The north shore of Lake Superior is a magical place filled with gorgeous scenery. The North Shore sits on the northern edge of the North American Mid Continental Rift. Millions of years ago when the continents drifted apart the pressure ripped a rift across the middle of North America. Lava flowed out from the rift and created a crust made out of basalt. Eventually the pressure on the continent subsided and the tearing stopped. The lava cooled and was covered by sediment. Millions of years later as the glaciers came through the area, they eroded much of the basalt and sandstone leaving mostly the harder granite behind.As the glaciers retreated their run off filled the basin creating the great lakes. They also dumped much of the sediment that they carried covering the beaches with cobblestone and sand. Now the North Shore is a series of rocky granite cliffs, rocky or sandy beaches, boreal forests, and rivers running to meet the big lake.    


Kay L. Davies said...

How beautiful.

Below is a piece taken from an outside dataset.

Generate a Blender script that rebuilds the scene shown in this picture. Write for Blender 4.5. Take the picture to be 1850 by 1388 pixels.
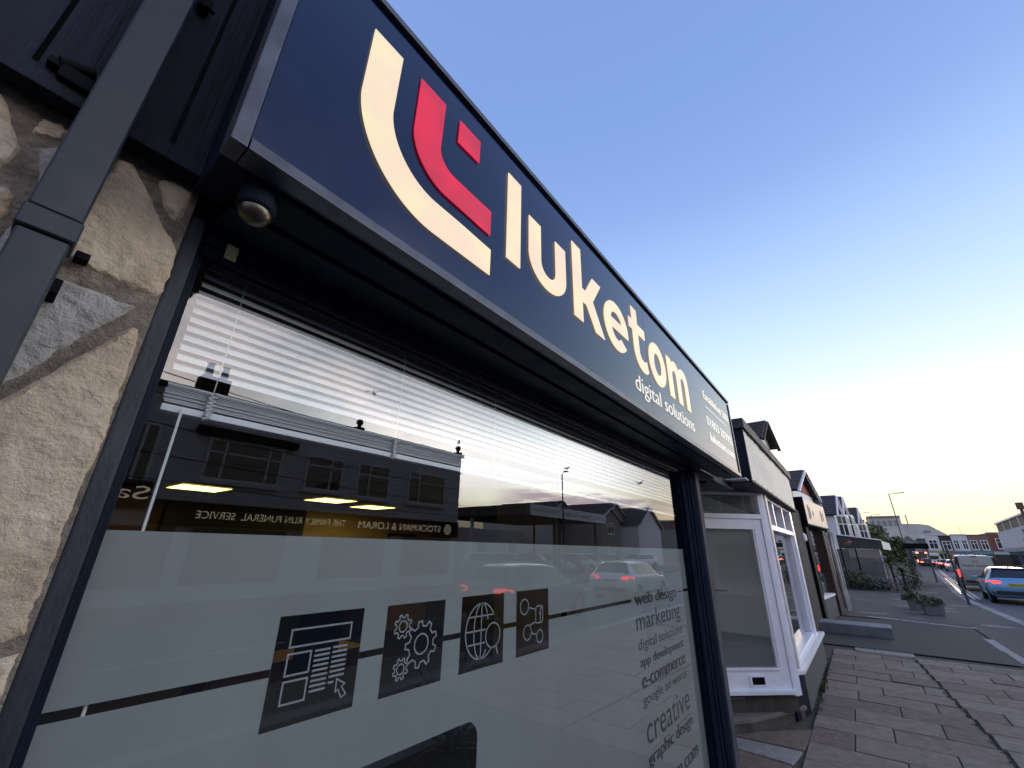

I never cease to be amazed by the story of the creation of the North American continent.

Kay, Alberta, Canada

Gowri said...


Owlfarmer said...

The glaciers did such a good job of altering the Pleistocene landscape that it's easy to forget what was underneath! I don't normally think of that part of the country as being volcanic, so thanks for the reminder. Nice shot, too, and it looks like it was taken on a gorgeous day.